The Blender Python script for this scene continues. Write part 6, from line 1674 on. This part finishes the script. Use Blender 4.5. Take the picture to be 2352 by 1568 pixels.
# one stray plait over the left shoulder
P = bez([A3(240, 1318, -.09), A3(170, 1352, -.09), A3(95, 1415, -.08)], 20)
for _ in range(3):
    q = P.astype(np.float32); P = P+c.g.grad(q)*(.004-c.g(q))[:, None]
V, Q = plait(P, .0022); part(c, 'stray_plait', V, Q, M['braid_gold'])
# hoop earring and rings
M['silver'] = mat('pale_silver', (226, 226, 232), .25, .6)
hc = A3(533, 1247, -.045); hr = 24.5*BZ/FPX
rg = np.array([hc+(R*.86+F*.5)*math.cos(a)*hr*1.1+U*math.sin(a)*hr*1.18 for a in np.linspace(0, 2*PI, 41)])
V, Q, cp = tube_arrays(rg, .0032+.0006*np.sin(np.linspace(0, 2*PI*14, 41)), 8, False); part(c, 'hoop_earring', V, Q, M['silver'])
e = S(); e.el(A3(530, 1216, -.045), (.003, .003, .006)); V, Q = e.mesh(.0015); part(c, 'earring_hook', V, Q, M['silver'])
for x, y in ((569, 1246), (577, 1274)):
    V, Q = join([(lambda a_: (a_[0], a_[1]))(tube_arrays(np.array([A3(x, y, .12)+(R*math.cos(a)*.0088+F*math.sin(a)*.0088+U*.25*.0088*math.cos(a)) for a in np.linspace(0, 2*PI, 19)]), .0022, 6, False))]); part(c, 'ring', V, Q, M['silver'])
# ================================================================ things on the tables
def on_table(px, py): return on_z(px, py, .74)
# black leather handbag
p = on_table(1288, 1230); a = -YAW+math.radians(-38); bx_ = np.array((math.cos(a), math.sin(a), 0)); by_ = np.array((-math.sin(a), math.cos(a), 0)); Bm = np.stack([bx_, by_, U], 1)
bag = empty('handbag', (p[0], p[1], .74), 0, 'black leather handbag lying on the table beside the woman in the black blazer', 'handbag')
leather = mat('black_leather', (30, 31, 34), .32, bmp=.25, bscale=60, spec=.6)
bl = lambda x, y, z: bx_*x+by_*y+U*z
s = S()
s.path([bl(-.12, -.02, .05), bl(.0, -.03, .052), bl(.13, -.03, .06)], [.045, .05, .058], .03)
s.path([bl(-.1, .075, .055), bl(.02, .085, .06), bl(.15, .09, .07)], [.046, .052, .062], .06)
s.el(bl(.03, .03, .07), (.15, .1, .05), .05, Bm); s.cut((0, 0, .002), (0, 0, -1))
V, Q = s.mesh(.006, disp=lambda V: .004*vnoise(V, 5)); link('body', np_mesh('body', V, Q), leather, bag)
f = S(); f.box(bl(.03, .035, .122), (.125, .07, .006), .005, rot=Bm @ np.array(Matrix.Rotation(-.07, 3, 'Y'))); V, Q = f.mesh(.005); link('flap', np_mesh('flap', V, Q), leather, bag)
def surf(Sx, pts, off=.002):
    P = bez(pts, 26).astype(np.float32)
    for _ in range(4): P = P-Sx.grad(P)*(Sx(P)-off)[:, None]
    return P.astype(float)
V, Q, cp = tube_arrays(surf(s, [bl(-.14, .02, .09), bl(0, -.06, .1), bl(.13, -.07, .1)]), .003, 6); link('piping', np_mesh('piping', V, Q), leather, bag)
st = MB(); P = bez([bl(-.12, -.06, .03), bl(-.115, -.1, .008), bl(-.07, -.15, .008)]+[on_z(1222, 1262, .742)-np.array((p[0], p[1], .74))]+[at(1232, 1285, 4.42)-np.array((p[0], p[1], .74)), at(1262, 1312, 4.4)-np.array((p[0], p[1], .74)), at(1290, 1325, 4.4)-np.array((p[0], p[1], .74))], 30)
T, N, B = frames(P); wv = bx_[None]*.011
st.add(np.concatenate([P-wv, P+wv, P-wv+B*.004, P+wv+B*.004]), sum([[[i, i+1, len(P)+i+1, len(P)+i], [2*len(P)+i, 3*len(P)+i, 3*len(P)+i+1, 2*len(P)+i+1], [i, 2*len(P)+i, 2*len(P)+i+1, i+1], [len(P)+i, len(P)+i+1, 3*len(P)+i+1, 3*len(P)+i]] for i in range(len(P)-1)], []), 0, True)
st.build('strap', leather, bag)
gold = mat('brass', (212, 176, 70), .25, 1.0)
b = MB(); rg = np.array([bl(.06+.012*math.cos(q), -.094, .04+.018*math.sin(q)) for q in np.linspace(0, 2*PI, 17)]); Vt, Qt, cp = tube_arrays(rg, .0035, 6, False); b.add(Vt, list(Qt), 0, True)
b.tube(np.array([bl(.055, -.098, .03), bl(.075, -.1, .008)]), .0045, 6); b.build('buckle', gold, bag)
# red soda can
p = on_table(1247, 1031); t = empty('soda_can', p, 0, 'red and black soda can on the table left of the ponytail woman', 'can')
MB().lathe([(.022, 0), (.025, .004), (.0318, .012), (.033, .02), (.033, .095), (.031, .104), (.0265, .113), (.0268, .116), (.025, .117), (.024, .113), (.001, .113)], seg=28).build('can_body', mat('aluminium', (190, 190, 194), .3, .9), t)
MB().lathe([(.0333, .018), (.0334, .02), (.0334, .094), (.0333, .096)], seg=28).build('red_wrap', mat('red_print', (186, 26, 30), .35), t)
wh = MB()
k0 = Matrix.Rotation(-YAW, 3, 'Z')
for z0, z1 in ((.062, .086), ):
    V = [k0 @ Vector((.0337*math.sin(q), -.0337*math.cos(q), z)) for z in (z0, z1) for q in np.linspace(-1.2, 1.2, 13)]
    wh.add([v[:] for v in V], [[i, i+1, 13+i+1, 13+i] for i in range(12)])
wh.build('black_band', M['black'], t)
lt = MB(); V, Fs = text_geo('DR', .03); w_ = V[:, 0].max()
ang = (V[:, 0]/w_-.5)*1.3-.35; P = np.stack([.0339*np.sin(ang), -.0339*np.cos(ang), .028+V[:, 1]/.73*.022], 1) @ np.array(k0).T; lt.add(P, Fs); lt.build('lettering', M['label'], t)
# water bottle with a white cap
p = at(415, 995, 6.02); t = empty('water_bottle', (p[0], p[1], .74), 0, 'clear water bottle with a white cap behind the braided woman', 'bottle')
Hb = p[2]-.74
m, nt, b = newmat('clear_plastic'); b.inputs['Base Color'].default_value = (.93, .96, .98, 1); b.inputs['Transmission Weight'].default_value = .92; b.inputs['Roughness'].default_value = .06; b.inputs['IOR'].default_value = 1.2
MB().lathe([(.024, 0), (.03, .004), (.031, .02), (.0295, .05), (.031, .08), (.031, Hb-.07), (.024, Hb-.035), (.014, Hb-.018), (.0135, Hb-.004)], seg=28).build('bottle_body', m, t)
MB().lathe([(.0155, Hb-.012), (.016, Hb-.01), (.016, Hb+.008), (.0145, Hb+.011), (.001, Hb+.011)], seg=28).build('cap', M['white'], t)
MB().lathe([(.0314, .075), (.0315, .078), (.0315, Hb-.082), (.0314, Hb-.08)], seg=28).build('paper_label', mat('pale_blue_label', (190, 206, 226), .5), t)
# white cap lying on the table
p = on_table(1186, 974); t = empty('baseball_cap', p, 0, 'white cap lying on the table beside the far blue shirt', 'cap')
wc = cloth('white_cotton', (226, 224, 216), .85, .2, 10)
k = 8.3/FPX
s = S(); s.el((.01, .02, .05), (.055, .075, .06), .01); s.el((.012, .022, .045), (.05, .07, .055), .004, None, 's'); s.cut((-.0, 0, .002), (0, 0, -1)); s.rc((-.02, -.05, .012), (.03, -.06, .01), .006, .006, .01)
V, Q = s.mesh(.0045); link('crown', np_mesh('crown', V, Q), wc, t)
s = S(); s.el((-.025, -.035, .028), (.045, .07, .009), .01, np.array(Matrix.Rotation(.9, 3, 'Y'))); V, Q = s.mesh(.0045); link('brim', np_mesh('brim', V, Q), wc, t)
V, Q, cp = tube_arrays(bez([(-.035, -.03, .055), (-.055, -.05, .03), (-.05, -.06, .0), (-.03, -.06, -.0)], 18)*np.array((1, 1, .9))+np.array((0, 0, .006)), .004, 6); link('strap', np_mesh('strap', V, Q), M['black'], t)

- - - - -

_STATED EXERCISE_
Tally the lines of the data that contain the string "part" and report the total alone.

_RESPONSE_
5